26 de maio de 2008

Notas musicais

O que há de original ou de pessoal numa escrita acidental? Um estado de sonambulismo chuvoso que nos encharca os ossos




e alegra como uma sonata concertada de notas de chuva reverberando numa vidraça? Xavier encostou-se para trás na cadeira, fechando por instantes os olhos, meditando sobre o que acabara de ler. O livro ainda aberto na palma da mão levou-o a palavras antigas, de Ramón Sampedro
.
Después de tres meses de deambular [...], buscando el equilibrio perdido, pasa el tiempo y tomas conciencia de que no puedes encontrarlo. Nunca jamás. Ni puedes morirte, ni volver atrás"
.
e daí saltitou para um troço literário de Cardoso Pires. Nunca devia ter lido Cardoso Pires, sabia-o desde sempre pela forma angustiada da sua escrita e mesmo assim fizera-o com a mesma inconsistência de alguém que sentindo-se atraído pelo abismo não resiste a dar o passo final que lhe retirará o chão de debaixo dos pés e, mesmo assim, já em plena queda, não pressente a morte, porque é como se já estivesse morto na angústia que antecede o passo fatal. Distraiu-se com um pardal que deambulava entre as mesas de metal polido da esplanada procurando migalhas. Migalhas. Era nisso que se transformara a sua lucidez. Os pardais eram agora dois disputando os despojos do pequeno-almoço de um casal de turistas espanhóis que se sentavam duas mesas adiante de Xavier. Instantes depois, este regressava mentalmente a Praga, à ala do Museu Franz Kafka, onde se encontram expostas as anotações do escritor que descrevem as visões medonhas que lhe inspiraram A Metamorfose. Enquanto deambulava entre as peças expostas, colocara-se inconscientemente atrás de uma parede de tecido branco que dividia em compartimentos a ampla mas escura sala, observando pelo canto do olho as expressões corporais de Clara enquanto lia os fragmentos retalhados dos rabiscos expostos. Gostava de a observar e sobretudo de o fazer sem que ela notasse o seu fascínio nesses breves instantes em que se lhe entregava por completo. Por vezes ela surpreendia-o, sorria e Xavier disfarçava retribuindo o sorriso, sem que ela contudo percebesse esse seu fascínio. Nunca o perceberia. Havia então já uma diferença apreciável entre a Clara que tinha naquele instante a escassos metros de si e aquela que vira pela primeira vez no Musée d' Orsay poucos anos antes...

4 comentários:

Anónimo disse...

Bem escolhido o nome.

Lucy disse...

Oh tio E... porque é que ninguém gosta de mim assim? ("cada um tem o que merece minha querida" - já sei). Não. Vou reformular: porque é que ninguém decente gosta de mim assim? Por vezes quase que me farto de esperar o príncipe encantado (como agora). Isto não significa aceitar um sapo (nunca na vida). Apetece-me tornar-me uma revolucionária... ou então refugiar-me no Alentejo (olha que a África dali de cima também não era uma má ideia). Extremos. Sempre os extremos.

Anónimo disse...

Pressinto que todos temos por algum tempo o coração cravado de navalhas, e outros em que as migalhas da nossa lucidez nos conseguem fazer erguer e construir belezas fugidias.

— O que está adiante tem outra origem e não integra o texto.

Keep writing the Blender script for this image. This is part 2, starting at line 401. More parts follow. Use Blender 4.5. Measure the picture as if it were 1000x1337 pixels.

Pelo menos em ecritas acidentais, em bolsas de felicidade dispersas como gotas, na vertigem que a arte nos provoca.

Até ao próximo momento, em que esse fascínio regressa, e nisso concordo contigo E., na maioria das vezes tão levemente percepcionado pelo outro, ou quase nada. Um sopro, uma inquietude de sombras e o outro só nos vê pela lente desse sorriso de volta à realidade, como uma espécie de vergonha por esse sentimento tão perturbador. Mas continuamos à procura dele.

Sempre e sempre. Tornando tudo o que fica distante desse mergulho, tudo o que é apenas epidérmico, quase insuportável. T

Anónimo disse...

Até que enfim T. Já estranhava a tua ausência. Estava prestes a lançar um alerta de "Procura-se T".

O E voltou com a força toda. É um querido malvado.